Don’t be scared to challenge antisocial phone users – they’re people too | Kay Holmes

Sometimes they don’t realise they’re making a racket. A gentle reminder is much more human than angrily putting up with it

For years I’ve fumed silently at loud phone conversations on buses. I have planned horrible eviscerations, shopped online for signal jammers, and made jokes to my companion about there being nobody on the other end of the phone. I’ve tormented myself, reading the same sentence in my book over and over – most of the time not distracted by the noise itself, but by my frustrated rage. Then one day, not long ago, the penny dropped. A woman on the top deck of the bus was yelling into her phone. Her boss was an idiot and she’d had it out with him, she explained to her friend. “I told him that it wasn’t on and he didn’t know where to put himself,” she said. “I just looked at him and he backed right off.”

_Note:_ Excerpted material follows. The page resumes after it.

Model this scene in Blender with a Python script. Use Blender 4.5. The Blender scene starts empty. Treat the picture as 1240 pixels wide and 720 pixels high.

On the other side of the aisle, I went through my normal routine of rewriting the story in my head. “You mean he told you to do unpaid overtime and you said: ‘Ooh, thank you – how much?’” I grumbled silently. I sent a couple of death rays into the back of her head. They had no effect, as usual. The woman was settled, oblivious. The conversation was clearly going to last a long time, and even if I moved to the back of the bus it would still be audible. I was in hell, and I didn’t have any automatic weapons or an iPod on me. And then the fog cleared.